Monday, 3 August 2009

The Pope and the Papacy

The history of the Popes in this period is far too complex for me to go into detail here. In short, the period began with struggles against the Hohenstaufens which led to the Pope selling the claim to the Kingdom of Sicily. Henry III of Engand bought it for his son but this resulted only in Henry getting severely into debt, helping to create the circumstances for the Barons' War.

Charles of Anjou then obtained Papal backing for a claim to Sicily and finished off the Hohenstaufens.

With Ghibelline influence on the wane, the Papacy was able to extend its power further north, gaining lands which it then held fairly continously until the 19th century. Bologna was a major acquisition.

Relations with the Angevins and the French monarchy varied over the period. The populace of Rome were not always welcoming to the Pope and the danger of riots was used as a reason for the papacy moving to Avignon, although it also allowed the French monarchy to have more control over Papal policy. Rule of Rome itself was actually in the hands of the Senator. Sometime this was the Pope, at other times a native Roman of one of the great families but for some time the post was held by Charles of Anjou. Henry of Castile was a notable Senator - more of him another time.

Various Popes are mentioned by Dante. He finds Nicholas III in the 8th circle of the Inferno, buried head down with his feet on fire as a punishment for simony. This pope forsees the arrival in hell of Boniface VIII and Clement V - both of whom being political enemies of Dante.

In DBMM, the Pope is represented by a Bge(S) element. One of the benefits of this is that it gives room for a vignette and this is my attempt. The Pope is probably the most ambitious conversion I've made - he started as a mounted Hungaraian archer from Mirliton. The figure had a fur lined cap which was easy to make into a mozetta. The rest of the papal garb was made from Milliput. The litter and bearers are fantasy figures from Black Raven Foundry. They are moulded with nothing but a loin cloth so I used Milliput to give them a tunic. The throne is plastic card.
The two guardsmen at the front are from Mirliton as are the figures carrying the flabella fans and the umbraculum. The various monks are from Donnington. My original plan was to use these and their nice priest figure with the papal litter placed on the ground.
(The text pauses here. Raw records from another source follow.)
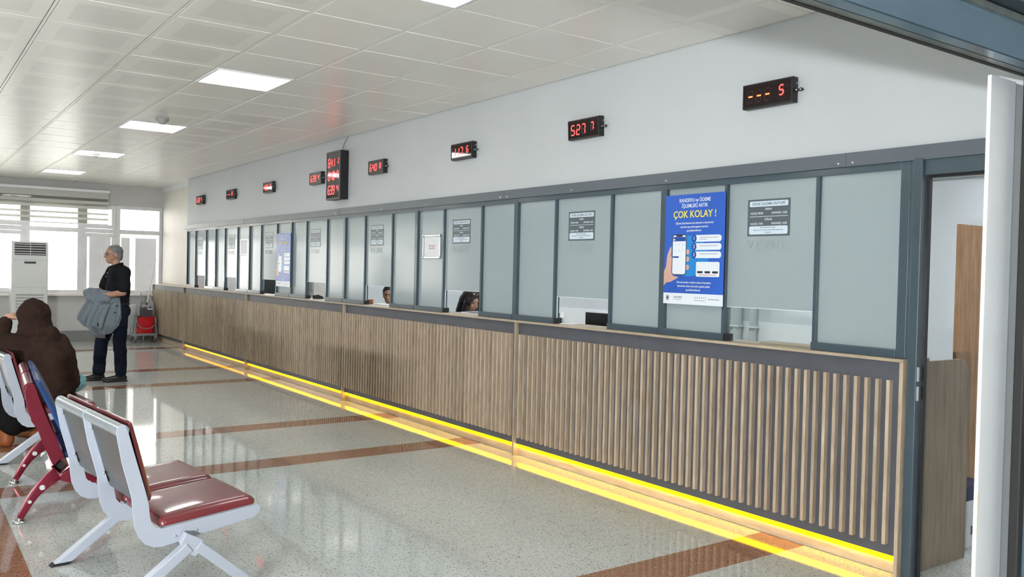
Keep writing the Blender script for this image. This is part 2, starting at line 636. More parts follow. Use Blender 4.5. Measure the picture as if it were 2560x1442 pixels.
# ---- floor: brown bands and grey terrazzo tiles, each tile a piece of its own
floor = struct('floor', boxes('floor', [(-4.6, 9.0, -6.1, 18.0, -.12, -.002)]), 'grout')
BROWN = [2.92, 6.165, 7.64, 10.90, 12.46, 15.70]
BW = .29
rows = []
y = BROWN[0] - .29 * 11
for k, b in enumerate(BROWN):
    prev = -.30 if k == 0 else BROWN[k - 1] + BW
    n = max(1, round((b - prev) / .294))
    for j in range(n):
        rows.append((prev + (b - prev) * j / n, prev + (b - prev) * (j + 1) / n, False))
    rows.append((b, b + BW, True))
prev = BROWN[-1] + BW
n = round((YF - prev) / .294)
for j in range(n):
    rows.append((prev + (YF - prev) * j / n, prev + (YF - prev) * (j + 1) / n, False))
brown_t, grey_t, rest_g, rest_b = [], [], [], []
G = .0007
for (ya, yb, br) in rows:
    k = -3
    while .235 + .3 * k < 4.10:
        xa = .235 + .3 * k
        xb = min(xa + .3, 4.112)
        band = (k == 0)
        cx, cy = (xa + xb) / 2, (ya + yb) / 2
        vis = cy > 2.1 and cx > cy * .075 and cx < cy * 1.55
        k += 1
        if not vis:
            (rest_b if (br or band) else rest_g).append((xa + G, xb - G, ya + G, yb - G, -.0018, 0))
            continue
        (brown_t if (br or band) else grey_t).append((cx * .58 + cy * .81, xa, xb, ya, yb))
grey_t.sort()
for d, xa, xb, ya, yb in grey_t[210:]:
    rest_g.append((xa + G, xb - G, ya + G, yb - G, -.0018, 0))
_tm = {}
def tile_obj(xa, xb, ya, yb, mat, nm):
    key = (round(xb - xa, 3), round(yb - ya, 3), mat)
    if key not in _tm:
        w, h = (xb - xa) / 2 - G, (yb - ya) / 2 - G
        _tm[key] = boxes(nm, [(-w, w, -h, h, -.0018, 0)])
        _tm[key].materials.append(M[mat])
    o = link(nm, _tm[key], None, floor)
    o.location = ((xa + xb) / 2, (ya + yb) / 2, 0)
for d, xa, xb, ya, yb in grey_t[:210]:
    tile_obj(xa, xb, ya, yb, 'terra', 'floor_tile')
for d, xa, xb, ya, yb in sorted(brown_t)[:88]:
    tile_obj(xa, xb, ya, yb, 'terra_b', 'brown_floor_tile')
for d, xa, xb, ya, yb in sorted(brown_t)[88:]:
    rest_b.append((xa + G, xb - G, ya + G, yb - G, -.0018, 0))
o = link('far_floor_tiles', boxes('far_tiles', rest_g), 'terra', floor); o['kind'] = 'stuff'
o = link('far_brown_tiles', boxes('far_tiles_b', rest_b), 'terra_b', floor); o['kind'] = 'stuff'
link('hall_floor_left', boxes('hl', [(-4.5, -.668, -6, YF, -.0018, 0)]), 'terra', floor)
link('lobby_floor', boxes('lf', [(-.664, 9, -6, -.302, -.0018, 0)]), 'terra', floor)
link('office_floor', boxes('of', [(4.114, 9, -.30, YF, -.0018, 0)]), 'terra', floor)

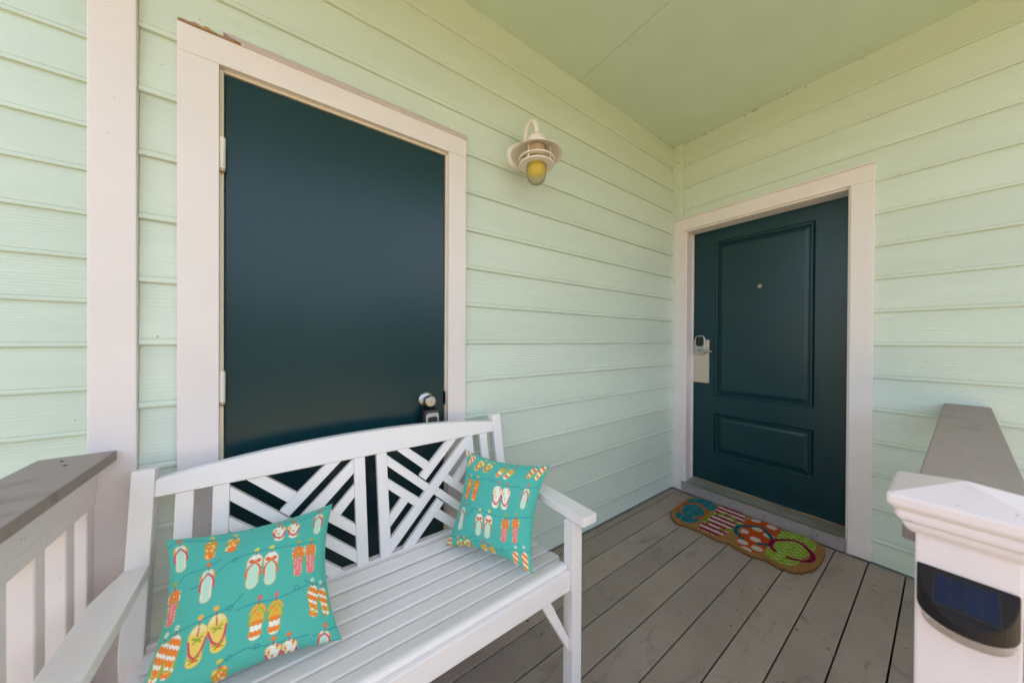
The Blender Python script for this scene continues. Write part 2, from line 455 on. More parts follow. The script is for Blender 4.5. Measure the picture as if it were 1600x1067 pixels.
# --- wall with the panelled door
BOL, BOR, BT = -0.0245, -1.0768, 2.126
BIL, BIR, BIT = -0.1009, -0.9898, 2.0386
wb = empty('house_wall', (0, -1.2, 0), 'mint green lap siding wall around the panelled door, right of the corner', 'wall')
wall_boards(wb, 'y', 0.0, -2.6, -0.085, (BIR - 0.03, BIL + 0.015, BIT), 0.010)
box('sheathing', 0.001, 0.15, -2.6, BIR - 0.02, GZ - 0.05, CZ - 0.001, 'plaster', wb, 0)
box('sheathing', 0.001, 0.15, BIL + 0.02, -0.001, GZ - 0.05, CZ - 0.001, 'plaster', wb, 0)
box('sheathing', 0.001, 0.15, BIR - 0.0198, BIL + 0.0198, BIT + 0.012, CZ - 0.001, 'plaster', wb, 0)
box('corner_trim', -0.0235, -0.0005, -0.0845, -0.0245, BT + 0.012, CZ - 0.001, 'mint', wb, 0.003, 2)

# --- recessed wall beyond the corner board
wc = empty('house_wall', (-3.8, 0.7, 0), 'pale mint lap siding wall set back beyond the white corner board', 'wall')
wall_boards(wc, 'x', 0.7, -4.65, -2.967, None, -0.3, CZ, -0.016)
box('sheathing', -4.65, -2.95, 0.701, 0.82, GZ - 0.05, CZ - 0.001, 'plaster', wc, 0)

box('sheathing', AIL - 0.0198, AIR + 0.0198, 0.001, 0.14, GZ - 0.05, -0.002, 'plaster', wa, 0)  # this block and the next are added below the doors to stop sun leaks
box('sheathing', 0.001, 0.15, BIR - 0.0198, BIL + 0.0198, GZ - 0.05, 0.018, 'plaster', wb, 0)
# ================================================================== DOOR A (flush)
da = empty('door', (-2.345, 0.0, 0.0), 'dark teal flush door with knob, behind the white bench', 'door')
def casing(parent, name, *a): return box(name, *a, 'trim', parent, 0.003, 2)
box('casing', AL, AIL, -0.028, -0.0005, 0.01, AIT + 0.0005, 'trimv', da, 0.0018, 2)
box('casing', AIR, AR, -0.028, -0.0005, 0.01, AIT + 0.0005, 'trimv', da, 0.0018, 2)
box('head_casing', AL, AR, -0.0282, -0.0005, AIT + 0.001, AT - 0.001, 'trim', da, 0.0018, 2)
# drip cap with a ragged torn end and the rotted wood it bares
bm = bmesh.new()
xs = [-2.706, -2.702, -2.697, -2.69, -2.684, -2.675, -2.665, -2.65, -2.6, -2.4, -2.2, -2.0, AR + 0.004]
lo = [0.0125, 0.010, 0.0085, 0.005, 0.004, 0.002, 0.001, 0, 0.0006, 0, 0.0008, 0, 0]
top = [bm.verts.new((x + 2.345, -0.036, AT + 0.0155)) for x in xs]; bot = [bm.verts.new((x + 2.345, -0.0365 + random.uniform(-.001, .001), AT + 0.001 + l)) for x, l in zip(xs, lo)]
tb = [bm.verts.new((x + 2.345, -0.004, AT + 0.018)) for x in xs]
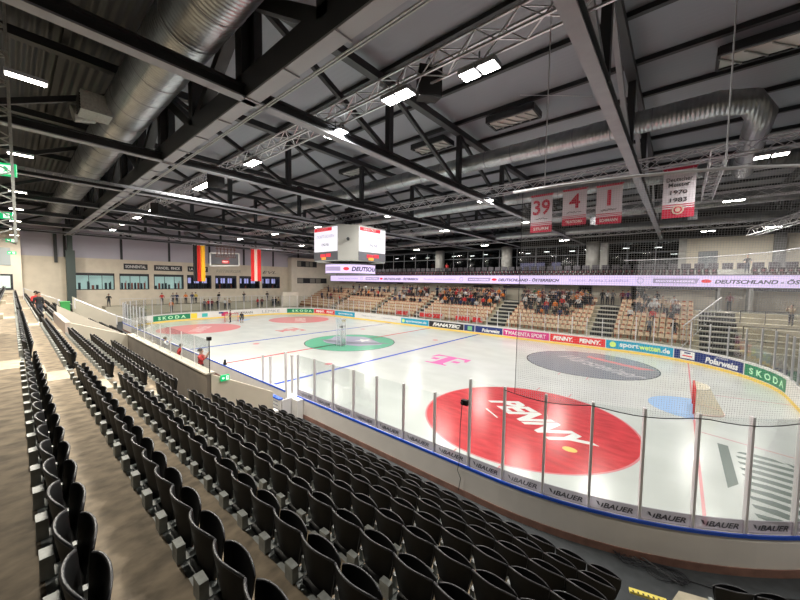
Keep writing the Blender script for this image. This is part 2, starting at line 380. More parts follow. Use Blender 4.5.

The Papal armies were, in this period, more often controlled by the Captain General of the Church (not the Gonfaloniere, apparently). This was, at times, an allied king but I have painted mine as Guillaume Durand, Captain General and governor of various Papal territories in the last two decades of the 13th century. His arms are copied from his tomb.
The figure is Mirliton, modified with a bishop's mitre of Milliput.
The figures in the background are Papal guards. I think the DBMM list is quite generous in classifying these as Sp(S) since the picture on which they are based seems to be pretty similar to other pavise carrying spearmen of the 14th century.

The DBA list for the Papacy doesn't, in my opinion, work well for this army. Normally, allies are added to the normal 12 elements but for this particular army the allies are a far more integral part of the army so should be represented as part of the normal army.

If you have access to JSTOR articles, you can download D. Waley's "Papal Armies in the Thirteenth Century". This has a lot of detail about the way in which the tributary cities owed service.
The 19th century "History of the City of Rome" by F. Gregorovius is available as a partial preview on Google books or as a pay download from here . There isn't very much military detail but it puts a lot of the events in context.